Shawna Yang Ryan, Water Ghosts
Publisher: Penguin Books
2010, 272 pages, paperback, $15

WHEN I WAS a kid I was more than a little afraid of ghosts. In an effort to keep me inside after sunset and away from wildcats that lived in the woods across from our property, my mother convinced me my aunt’s ghost roamed in our backyard at night. She had my best interest at heart, but having been cursed with a vivid imagination, I conjured up images of spectral relations lurking in our oak trees who were waiting for the moment I’d sneak outside so they could swoop down, snatch my spirit, and increase the ghost army that certainly surveilled the living.

As someone who fantasized about all the ways I could outsmart the elusive spirits, one might assume I spent my time holed up in a Sunday school classroom reading Little House on the Prairie books and saying my prayers. In reality, I sought out ghost stories and true crime exposés and watched more than my fair share of horror movies, all the while palm-sweatingly aware I would have been better off tucked safely in my bed. As an adult, I’m no less intrigued by the need to confront the murky unknown, and recently, I had the good fortune to read Shawna Yang Ryan’s Water Ghosts, a short novel that explores the many borders people construct to lend order to their lives and the struggles these people encounter when the protective borders get in the way of living fully.

Set in the 1920s in Locke, California, a small Chinese farming town along the Sacramento River, Water Ghosts revolves around the appearance of three Chinese women who float into town during the annual Dragon Boat Festival. One of the mysterious women reunites with her estranged husband, Richard Fong, who’d gone to America years earlier to earn money for them.

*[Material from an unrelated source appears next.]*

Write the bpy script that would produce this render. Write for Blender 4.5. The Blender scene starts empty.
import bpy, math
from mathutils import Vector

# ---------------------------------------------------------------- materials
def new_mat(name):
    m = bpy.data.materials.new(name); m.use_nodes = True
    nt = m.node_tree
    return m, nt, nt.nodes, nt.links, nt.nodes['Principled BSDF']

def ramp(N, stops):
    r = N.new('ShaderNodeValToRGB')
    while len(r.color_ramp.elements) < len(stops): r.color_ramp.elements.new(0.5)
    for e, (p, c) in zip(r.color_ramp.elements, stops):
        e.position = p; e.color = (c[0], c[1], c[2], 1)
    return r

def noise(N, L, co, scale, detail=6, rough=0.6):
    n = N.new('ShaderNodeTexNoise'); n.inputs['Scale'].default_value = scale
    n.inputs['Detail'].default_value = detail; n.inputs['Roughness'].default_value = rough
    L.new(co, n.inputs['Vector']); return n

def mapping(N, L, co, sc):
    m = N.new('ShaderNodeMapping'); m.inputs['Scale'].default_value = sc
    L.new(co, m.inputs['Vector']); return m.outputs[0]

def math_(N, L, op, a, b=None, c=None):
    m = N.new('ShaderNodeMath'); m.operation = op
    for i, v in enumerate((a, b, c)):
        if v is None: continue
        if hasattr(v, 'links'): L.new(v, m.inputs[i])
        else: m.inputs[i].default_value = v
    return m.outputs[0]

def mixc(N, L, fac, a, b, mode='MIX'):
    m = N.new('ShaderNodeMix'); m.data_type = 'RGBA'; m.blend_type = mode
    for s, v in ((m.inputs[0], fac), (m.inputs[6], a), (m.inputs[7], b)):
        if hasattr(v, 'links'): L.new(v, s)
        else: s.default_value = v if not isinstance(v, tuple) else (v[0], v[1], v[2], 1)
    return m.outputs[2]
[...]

She quickly moves in with Fong and proceeds to transform him from an independent bachelor into an emotionally erratic wreck. The town’s minister and wife, Corlissa, take in the remaining women and attempt to assimilate them to immigrant culture and prepare them for potential suitors. The townspeople badger the family with questions about their guests’ journey, but whenever Corlissa asks the women about their pre-Locke life, they coyly sidestep and paint a blurry picture of their origins.

From the first pages, Water Ghosts teems with numerous binary oppositions, the most important derived from the basic human need to separate what constitutes the sacred from the profane and the problems that emerge when that which is deemed earthy (the mysterious women) might actually be supernatural. Yang reflects the impending collapse between the sacred and profane most clearly when she offers scenes set in the town’s church after the women’s arrival. During the women’s first church service when men from all over the region shove their way inside for a glimpse of the newcomers, the omniscient narrator remarks that “hymnbooks turn into fans… The Jesus on the cross on the wall sweats, the wood gaining the luminescence of trees in the rain.” Later in the novel, an anonymous man who’s wooing the two mysterious women leaves a note for the preacher who’s caring for them. He writes, “Brother Lee: Song of Songs 8:7: Many waters cannot quench love, neither can the floods drown it: if a man would give all the substance of his house for love, it would be utterly contemned.” This lovesick man’s words reverberate for the reader when Richard’s very life is in jeopardy during the historic Sacramento Delta flood that washes through the novel’s final pages. The book opens with a prologue focused on a fire in San Francisco and rises to its closing action during Hungry Ghost Festival when river waters submerge the entire town.

Water Ghosts examines the sacred and the profane, allowing for its dream-like language and the possibility for full-on ghost sightings to deal with the liminal space between the living and the dead. Ultimately, the ghosts mediate the space between the spiritual and the bodily, becoming the critical connection between Locke’s community and its Chinese heritage. As soon as you have time, seek out this novel. Even if you’re not obsessed with the multifarious and magical elements of ghosts, Yang’s gorgeous, sensual language will pull you into a dream you’ll wish would never end.